Chief Rabbis Yona Metzger and Rishon LeTzion Shlomo Amar are holding a historic meeting today in the Vatican with Pope John Paul II. The official topic of the 25-minute meeting will be the increasing number of anti-Semitic acts in Europe. The Pope, 83 and not in good health, is said to be "troubled" at the revival of such sentiment among Catholics in Europe. Vatican sources said that he would express to the Chief Rabbis his "solidarity with the Jewish people and their right to live in peace." He will also speak out against terrorism.



The Chief Rabbis were also expected to ask for special permission to investigate Vatican facilities to see if traces of the vessels of the Holy Temple in Jerusalem can be found. A menorah from the Temple being carried to Rome as war booty is depicted on the Arch of Triumph, near the Roman Coliseum, which was built in the first century C.E. to celebrate the Roman takeover of the Jewish country.



The Pope met Israel's previous Chief Rabbis, Rabbi Yisrael Meir Lau and Rabbi Eliyahu Bakshi-Doron, in March 2000 during his visit to Jerusalem. The Rabbis asked him to expressly apologize, during his subsequent visit to the Yad Vashem Holocaust Museum, for the Church's role, and its silence, during the Holocaust. Though he lamented the crimes of what he called the "Shoah," the Pope did not apologize.

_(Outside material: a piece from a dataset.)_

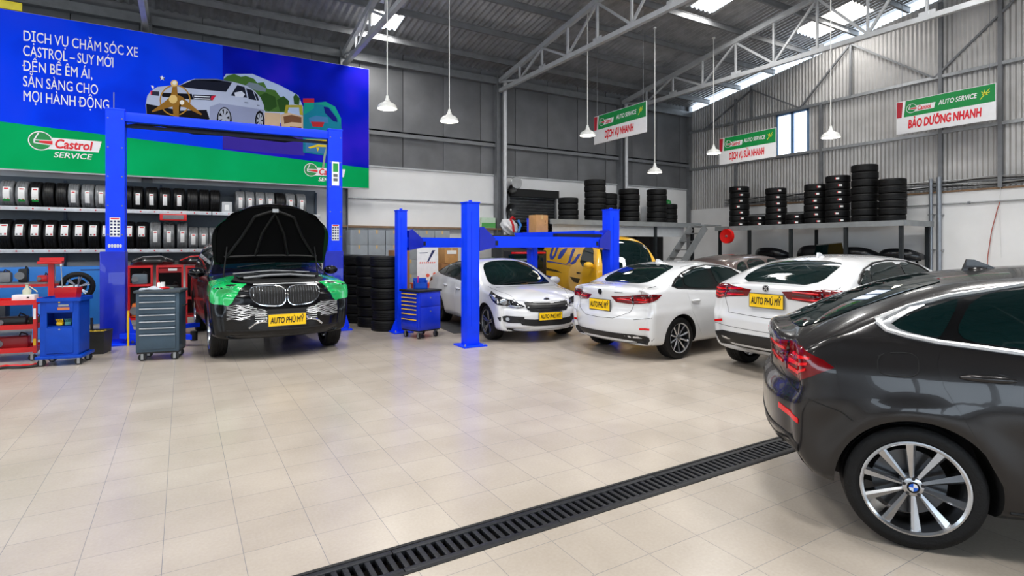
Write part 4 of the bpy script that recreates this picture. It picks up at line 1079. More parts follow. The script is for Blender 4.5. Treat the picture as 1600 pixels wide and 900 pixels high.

Before the visit in 2000, Rabbi Lau recounted to reporters the history of previous rabbinic-papal relations in this century. He said that Pope Pius XII refused several requests by Chief Rabbi Isaac Herzog to meet with him before and during the Holocaust and discuss how the Church could help save Jewish lives. After the war, too, Chief Rabbi Herzog asked for the Pope's assistance in locating Jewish orphans who were cared for by Catholic families, and again, the Pope refused. In 1964, when Pope Paul VI visited Israel, he refused to meet with the Rishon LeTzion Rabbi Yitzchak Nissim in Jerusalem, and Rabbi Nissim therefore boycotted the visit altogether. Rabbi Lau noted favorably the visit by the present Pope to visit the Chief Rabbis in their offices, as well as his refusal in the past to baptize a Jewish orphan "because the parents had specifically requested that the child be brought up as a Jew."



Rabbi Lau, however, was disappointed by the lack of apology for the Church's behavior during the Holocaust, and commented that the Pope had asked forgiveness for 1492 CE (the Inquisition), but had not yet addressed the sins of 1942 CE (the Holocaust).